Tradisi pemikiran sosiologi politik Weberian menunjuk pada pusat kekuasaan eksekutif dalam negara sebagai sumber kekuasaan transformasional. Tradisi Weberian tidak melihat proses penghukuman dan penghargaan sebagai kekuatan memaksa yang buruk. Namun, sebagai mekanisme penggunaan sumber kekuasaan formal, otoritas, untuk mencapai kebaikan atau kepentingan publik. Oleh karenanya, elite-elite politik dalam pemerintahan eksekutif adalah kunci dari upaya rekonstruksi habitus politik.
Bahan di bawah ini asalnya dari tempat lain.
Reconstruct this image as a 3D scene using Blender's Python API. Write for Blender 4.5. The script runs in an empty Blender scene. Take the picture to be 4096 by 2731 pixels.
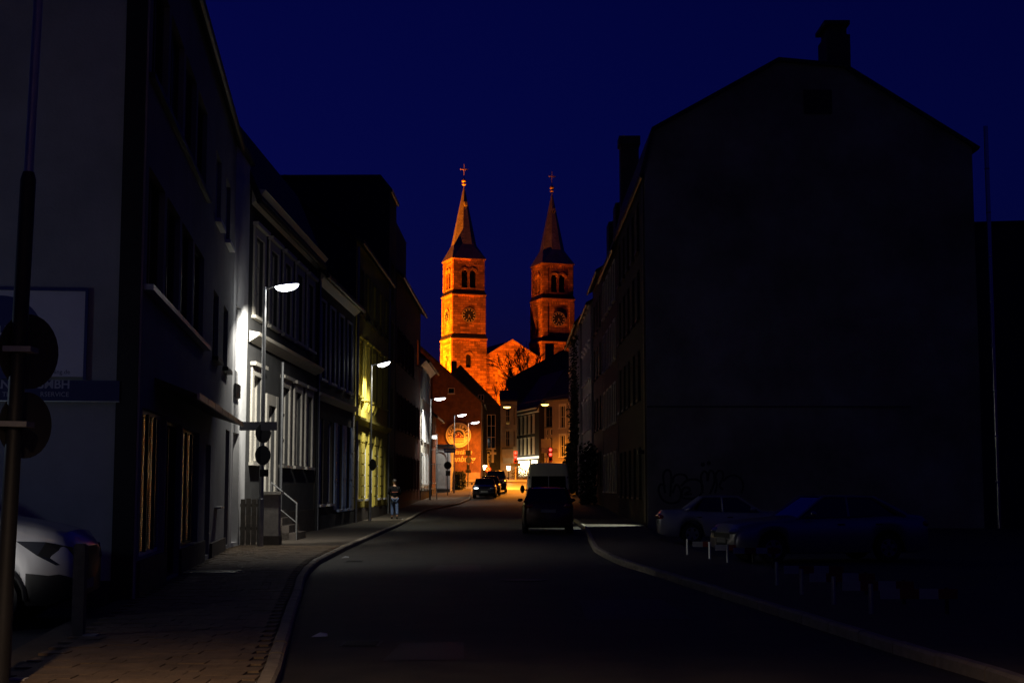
import bpy, bmesh, math, random
from mathutils import Vector, Matrix
random.seed(7)
R = math.radians
scene = bpy.context.scene
COL = scene.collection

# ------------------------------------------------------------------ camera
FPX = 1422.0; HZ = 487.0; CAMH = 1.6
PITCH = math.atan((HZ - 341.0) / FPX)
cam_data = bpy.data.cameras.new('camera'); cam = bpy.data.objects.new('camera', cam_data); COL.objects.link(cam)
cam_data.sensor_width = 36.0; cam_data.lens = 36.0 * FPX / 1024.0
cam_data.clip_start = 0.1; cam_data.clip_end = 4000
cam.location = (0, 0, CAMH); cam.rotation_euler = (R(90) + PITCH, 0, 0)
scene.camera = cam

# ------------------------------------------------------------------ world (blue hour after sunset, sun below the horizon)
world = bpy.data.worlds.new('World'); scene.world = world; world.use_nodes = True
nt = world.node_tree; nt.nodes.clear()
wo = nt.nodes.new('ShaderNodeOutputWorld'); bg = nt.nodes.new('ShaderNodeBackground')
sky = nt.nodes.new('ShaderNodeTexSky'); sky.sky_type = 'NISHITA'; sky.sun_disc = False
sky.sun_elevation = R(0.0); sky.sun_rotation = R(330); sky.ozone_density = 6.0; sky.dust_density = 0.4; sky.air_density = 1.2
mul = nt.nodes.new('ShaderNodeMix'); mul.data_type = 'RGBA'; mul.blend_type = 'MULTIPLY'; mul.inputs[0].default_value = 1.0
mul.inputs[7].default_value = (0.35, 0.15, 1.0, 1)
nt.links.new(sky.outputs[0], mul.inputs[6]); nt.links.new(mul.outputs[2], bg.inputs[0])
bg.inputs[1].default_value = 0.066
nt.links.new(bg.outputs[0], wo.inputs[0])
scene.view_settings.view_transform = 'Standard'; scene.view_settings.look = 'None'
scene.view_settings.exposure = 0.0; scene.view_settings.gamma = 1.0
scene.render.engine = 'CYCLES'
scene.cycles.use_denoising = True
scene.cycles.max_bounces = 5; scene.cycles.diffuse_bounces = 3; scene.cycles.glossy_bounces = 3
scene.cycles.sample_clamp_indirect = 4.0

# ------------------------------------------------------------------ helpers
OFF = {}
def ray(px, py):
    u = (px - 512.0) / FPX; v = (341.0 - py) / FPX
    return Vector((u, math.cos(PITCH) - v * math.sin(PITCH), math.sin(PITCH) + v * math.cos(PITCH)))
def at(px, py, Y):
    d = ray(px, py); t = Y / d.y
    return Vector((d.x * t, Y, CAMH + d.z * t))
PROF = [(-400, 0), (58, 0), (71, .1), (85, .38), (104, .8), (117, 1.05), (135, 1.7), (150, 2.4), (185, 3.6), (225, 5.8), (255, 7.5), (400, 9), (3000, 9)]
def gz(y):
    for (a, za), (b, zb) in zip(PROF, PROF[1:]):
        if a <= y <= b: return za + (zb - za) * (y - a) / (b - a)
    return 0.0

def tag(o, label=None, cat=None, group=None, kind=None):
    if label: o['label'] = label
    if cat: o['category'] = cat
    if group: o['group'] = group
    if kind: o['kind'] = kind
    return o
def thing(name, label, cat, loc=(0, 0, 0), rz=0.0, group=None):
    o = bpy.data.objects.new(name, None); COL.objects.link(o)
    o.empty_display_size = .2
    o.location = loc; o.rotation_euler = (0, 0, rz)
    OFF[o.name] = Vector(loc)
    return tag(o, label, cat, group)
def local(o): OFF[o.name] = Vector((0, 0, 0)); return o

# ---- materials
MATS = {}
def M(name, col=(.5, .5, .5), rough=.8, metal=0.0, spec=.5, var=.2, scale=2.0, bump=0.0, bscale=30.0, emit=None, estr=0.0, brick=None, coat=0.0, stain=None):
    if name in MATS: return MATS[name]
    m = bpy.data.materials.new(name); m.use_nodes = True; t = m.node_tree; N = t.nodes; L = t.links
    b = N['Principled BSDF']
    b.inputs['Roughness'].default_value = rough; b.inputs['Metallic'].default_value = metal
    b.inputs['Specular IOR Level'].default_value = spec; b.inputs['Coat Weight'].default_value = coat
    b.inputs['Coat Roughness'].default_value = .05
    c4 = (*col, 1)
    tc = N.new('ShaderNodeTexCoord')
    if emit:
        b.inputs['Emission Color'].default_value = (*emit, 1); b.inputs['Emission Strength'].default_value = estr
    src = None
    if brick:
        bt = N.new('ShaderNodeTexBrick'); bt.inputs['Scale'].default_value = 1.0
        bt.inputs['Brick Width'].default_value = brick[0]; bt.inputs['Row Height'].default_value = brick[1]
        bt.inputs['Mortar Size'].default_value = brick[2]; bt.inputs['Mortar Smooth'].default_value = .3
        k = brick[4] if len(brick) > 4 else .35
        bt.inputs['Color1'].default_value = (*[c * (1 + k) for c in col], 1); bt.inputs['Color2'].default_value = (*[c * (1 - k) for c in col], 1)
        bt.inputs['Mortar'].default_value = (*brick[3], 1); bt.inputs['Bias'].default_value = -.1
        L.new(tc.outputs['UV'], bt.inputs['Vector']); src = bt.outputs['Color']
    if var > 0 or src:
        nz = N.new('ShaderNodeTexNoise'); nz.inputs['Scale'].default_value = scale; nz.inputs['Detail'].default_value = 6; nz.inputs['Roughness'].default_value = .65
        geo = N.new('ShaderNodeNewGeometry'); L.new(geo.outputs['Position'], nz.inputs['Vector'])
        mr = N.new('ShaderNodeMapRange'); mr.inputs[1].default_value = .3; mr.inputs[2].default_value = .7
        mr.inputs[3].default_value = 1 - var; mr.inputs[4].default_value = 1 + var
        L.new(nz.outputs['Fac'], mr.inputs[0])
        vm = N.new('ShaderNodeVectorMath'); vm.operation = 'SCALE'
        if src: L.new(src, vm.inputs[0])
        else: vm.inputs[0].default_value = col
        L.new(mr.outputs[0], vm.inputs['Scale']); L.new(vm.outputs[0], b.inputs['Base Color'])
        if metal < .5:
            rr = N.new('ShaderNodeMapRange'); rr.inputs[3].default_value = max(0, rough - .08); rr.inputs[4].default_value = min(1, rough + .08)
            L.new(nz.outputs['Fac'], rr.inputs[0]); L.new(rr.outputs[0], b.inputs['Roughness'])
    else: b.inputs['Base Color'].default_value = c4
    if bump > 0:
        n2 = N.new('ShaderNodeTexNoise'); n2.inputs['Scale'].default_value = bscale; n2.inputs['Detail'].default_value = 5
        g2 = N.new('ShaderNodeNewGeometry'); L.new(g2.outputs['Position'], n2.inputs['Vector'])
        bp = N.new('ShaderNodeBump'); bp.inputs['Strength'].default_value = bump; bp.inputs['Distance'].default_value = .02
        L.new(n2.outputs['Fac'], bp.inputs['Height']); L.new(bp.outputs[0], b.inputs['Normal'])
    MATS[name] = m; return m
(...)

Bahasa politik Presiden Joko Widodo pada berbagai pidato terkait kepemerintahan, termasuk tentang kabinet dan pemerintahan dari pusat sampai daerah, mengisyaratkan upaya rekonstruksi habitus politik. Substansi bahasa politik presiden adalah perlunya habitus politik baru yang bernarasi kepentingan publik. Ini sudah pasti akan menghadapi jaringan habitus politik lama yang sulit menanggalkan kepentingan-kepentingan seksional. Ini merupakan faktisitas sosiologi politik yang harus dikelola serius.
Presiden dan Kabinet Indonesia Maju perlu menciptakan kebijakan regulatif selain konstruksi bahasa politik. Kebijakan regulatif akan mengorganisasi para elite politik dalam struktur pemerintahan, negara, dalam mekanisme penghukuman dan penghargaan. Kebijakan regulatif ini tidak dalam pengertian memperbanyak regulasi, tetapi menciptakan efektivitas dan efisiensi penegakan regulasi terkait praktik politik dalam struktur pemerintahan.
Upaya deregulasi, sebagai bagian strategi pemerintahan Presiden Joko Widodo saat ini, harus hadir dalam bentuk baru regulasi ramping yang mampu menciptakan habitus politik baru untuk kepentingan publik. Tantangan paling besar dari upaya rekonstruksi habitus politik berasal dari struktur regulasi lama dan elite-elite politik yang mendapatkan keuntungan di bawahnya. Dukungan besar dari elite-elite politik dalam struktur legislatif adalah dalam penyusunan kebijakan regulatif yang bernarasi kepentingan publik.
Namun, sampai sejauh mana level idealisme politik kerakyatan para elite politik dalam struktur legislatif bekerja? Pertanyaan ini hanya bisa dijawab oleh seruan moral bahwa rekonstruksi habitus politik Indonesia berbasis pada kepentingan publik dan bisa menjadi proyek kolektif kebangsaan.